In any case, the turnout impacted the outcome in some of the most watched races and the unpredictability brought on by the “top two” primary system is keeping poll watchers on their toes.

Click HERE for an overview of some of the hotly contested state legislative races.

Groundwater Facilitation Support

The Department of Water Resources (DWR) announced it is offering in-kind facilitation support for the formation of groundwater sustainability agencies and for those developing groundwater sustainability plans to comply with the Sustainable Groundwater Management (SGMA).

The program links water management groups with professional facilitators to help local entities meet SGMA requirements. Services include strategic planning, stakeholder assessments, meeting facilitation, mediation, governance assessment, and public outreach services.

Click HERE for details about eligibility and other requirements on DWR’s website.

Ag Council Weighs-In Regarding Proposed Short-Lived Climate Pollutant Reduction Strategy

The California Air Resources Board (ARB) released its proposed Short-Lived Climate Pollutant SLCP Reduction Strategy in April, which aims to reduce emissions by creating arbitrary goals and mandates on businesses in California.
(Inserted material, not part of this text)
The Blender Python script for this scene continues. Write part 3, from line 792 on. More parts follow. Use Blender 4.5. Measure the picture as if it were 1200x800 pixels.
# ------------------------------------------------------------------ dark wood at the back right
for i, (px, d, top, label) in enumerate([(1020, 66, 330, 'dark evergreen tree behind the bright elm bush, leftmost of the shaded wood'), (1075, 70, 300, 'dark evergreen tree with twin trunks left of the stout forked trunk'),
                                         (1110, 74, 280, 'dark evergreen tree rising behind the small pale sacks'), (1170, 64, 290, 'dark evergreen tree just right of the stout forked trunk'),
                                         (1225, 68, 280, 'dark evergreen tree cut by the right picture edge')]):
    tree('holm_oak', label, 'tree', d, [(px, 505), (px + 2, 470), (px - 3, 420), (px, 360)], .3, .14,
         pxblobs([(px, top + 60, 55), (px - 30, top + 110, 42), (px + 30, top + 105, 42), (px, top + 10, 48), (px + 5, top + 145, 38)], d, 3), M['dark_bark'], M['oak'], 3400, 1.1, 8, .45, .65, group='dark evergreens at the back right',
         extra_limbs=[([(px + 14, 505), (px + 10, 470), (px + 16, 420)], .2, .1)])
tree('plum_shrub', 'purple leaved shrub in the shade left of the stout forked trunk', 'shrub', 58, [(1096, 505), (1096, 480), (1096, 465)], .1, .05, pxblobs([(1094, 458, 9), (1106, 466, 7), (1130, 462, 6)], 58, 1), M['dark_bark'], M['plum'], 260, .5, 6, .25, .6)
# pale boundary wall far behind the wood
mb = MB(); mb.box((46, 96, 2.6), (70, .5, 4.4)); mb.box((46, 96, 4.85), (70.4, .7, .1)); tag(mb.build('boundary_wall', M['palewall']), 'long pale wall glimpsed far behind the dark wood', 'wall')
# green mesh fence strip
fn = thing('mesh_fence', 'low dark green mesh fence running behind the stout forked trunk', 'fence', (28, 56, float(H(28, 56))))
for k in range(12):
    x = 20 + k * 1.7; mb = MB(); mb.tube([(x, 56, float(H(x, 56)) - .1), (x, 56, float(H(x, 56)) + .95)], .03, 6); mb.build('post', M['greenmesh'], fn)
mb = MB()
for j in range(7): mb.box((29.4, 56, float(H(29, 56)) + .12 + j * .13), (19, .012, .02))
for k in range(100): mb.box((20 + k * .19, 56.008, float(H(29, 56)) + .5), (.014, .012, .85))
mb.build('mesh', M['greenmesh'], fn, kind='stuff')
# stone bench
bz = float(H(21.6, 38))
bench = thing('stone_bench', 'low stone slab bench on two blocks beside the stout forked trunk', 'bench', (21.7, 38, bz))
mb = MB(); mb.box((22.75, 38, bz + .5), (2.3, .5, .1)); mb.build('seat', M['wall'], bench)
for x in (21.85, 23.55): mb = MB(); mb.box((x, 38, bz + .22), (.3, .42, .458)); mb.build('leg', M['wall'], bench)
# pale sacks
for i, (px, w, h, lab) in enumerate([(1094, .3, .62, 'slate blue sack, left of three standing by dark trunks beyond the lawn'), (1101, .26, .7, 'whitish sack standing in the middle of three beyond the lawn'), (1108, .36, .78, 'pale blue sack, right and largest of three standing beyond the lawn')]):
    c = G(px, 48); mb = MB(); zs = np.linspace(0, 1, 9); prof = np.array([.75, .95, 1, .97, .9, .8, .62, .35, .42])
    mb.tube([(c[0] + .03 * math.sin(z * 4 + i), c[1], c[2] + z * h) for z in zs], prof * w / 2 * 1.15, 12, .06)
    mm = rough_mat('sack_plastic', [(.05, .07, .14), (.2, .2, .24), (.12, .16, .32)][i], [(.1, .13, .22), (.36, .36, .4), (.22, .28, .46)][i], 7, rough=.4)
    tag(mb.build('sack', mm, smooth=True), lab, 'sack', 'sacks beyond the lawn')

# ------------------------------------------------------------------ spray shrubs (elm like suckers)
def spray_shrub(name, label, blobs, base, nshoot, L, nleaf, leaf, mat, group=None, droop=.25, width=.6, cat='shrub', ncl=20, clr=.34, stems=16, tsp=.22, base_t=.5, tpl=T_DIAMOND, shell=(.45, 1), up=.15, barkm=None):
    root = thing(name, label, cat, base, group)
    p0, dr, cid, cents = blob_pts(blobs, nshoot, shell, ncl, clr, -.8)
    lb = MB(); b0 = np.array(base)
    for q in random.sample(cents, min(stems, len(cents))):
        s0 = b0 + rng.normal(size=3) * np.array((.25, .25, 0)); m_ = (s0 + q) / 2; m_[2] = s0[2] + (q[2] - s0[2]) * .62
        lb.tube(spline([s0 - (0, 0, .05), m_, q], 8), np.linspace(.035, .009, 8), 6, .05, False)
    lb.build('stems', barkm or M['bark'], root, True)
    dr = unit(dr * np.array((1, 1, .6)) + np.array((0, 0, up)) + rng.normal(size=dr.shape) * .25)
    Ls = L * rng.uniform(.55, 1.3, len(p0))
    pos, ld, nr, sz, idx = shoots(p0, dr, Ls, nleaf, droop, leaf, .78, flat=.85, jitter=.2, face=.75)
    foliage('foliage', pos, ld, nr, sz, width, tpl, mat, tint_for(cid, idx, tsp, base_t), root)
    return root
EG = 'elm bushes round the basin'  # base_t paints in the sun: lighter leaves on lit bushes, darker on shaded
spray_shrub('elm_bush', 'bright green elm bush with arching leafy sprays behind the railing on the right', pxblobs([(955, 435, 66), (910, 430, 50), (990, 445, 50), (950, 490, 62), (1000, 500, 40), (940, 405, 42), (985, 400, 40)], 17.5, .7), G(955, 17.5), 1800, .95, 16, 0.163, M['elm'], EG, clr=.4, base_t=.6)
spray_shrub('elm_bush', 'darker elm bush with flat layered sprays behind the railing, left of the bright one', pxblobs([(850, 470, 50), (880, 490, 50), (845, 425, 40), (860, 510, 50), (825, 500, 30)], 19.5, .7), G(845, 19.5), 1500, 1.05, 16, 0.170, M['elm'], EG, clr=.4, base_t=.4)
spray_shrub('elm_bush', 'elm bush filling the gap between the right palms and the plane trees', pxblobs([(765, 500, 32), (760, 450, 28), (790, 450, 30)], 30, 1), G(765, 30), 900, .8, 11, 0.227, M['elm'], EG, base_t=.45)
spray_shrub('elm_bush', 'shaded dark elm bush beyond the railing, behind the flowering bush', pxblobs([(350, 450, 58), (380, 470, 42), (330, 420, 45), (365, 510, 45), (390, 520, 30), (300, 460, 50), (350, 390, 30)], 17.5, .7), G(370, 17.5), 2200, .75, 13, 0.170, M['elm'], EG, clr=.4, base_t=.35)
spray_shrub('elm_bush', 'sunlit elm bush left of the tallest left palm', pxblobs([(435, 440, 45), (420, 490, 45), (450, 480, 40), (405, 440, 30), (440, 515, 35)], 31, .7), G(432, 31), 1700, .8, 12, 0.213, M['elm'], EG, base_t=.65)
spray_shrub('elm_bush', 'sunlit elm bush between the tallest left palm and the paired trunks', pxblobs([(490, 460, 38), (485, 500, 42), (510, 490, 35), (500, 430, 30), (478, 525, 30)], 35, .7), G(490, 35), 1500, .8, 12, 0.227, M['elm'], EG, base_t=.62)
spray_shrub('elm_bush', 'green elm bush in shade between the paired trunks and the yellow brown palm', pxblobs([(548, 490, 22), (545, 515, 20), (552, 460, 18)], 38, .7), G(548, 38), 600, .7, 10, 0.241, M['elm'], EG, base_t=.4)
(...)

Ag Council provided written comments to ARB on May 26 and has been highly involved in this process by attending hearings, holding meetings and organizing a tour with regulatory staff, as well as submitting comments to urge ARB to address our members’ concerns.

As ARB continues to work on finalizing a strategy, Ag Council continues to drive home the message that the emission reduction targets are too aggressive, the plan lacks sufficient incentive funding and more research is needed to determine the viability of the various technologies for reducing emissions and also assess the costs and benefits.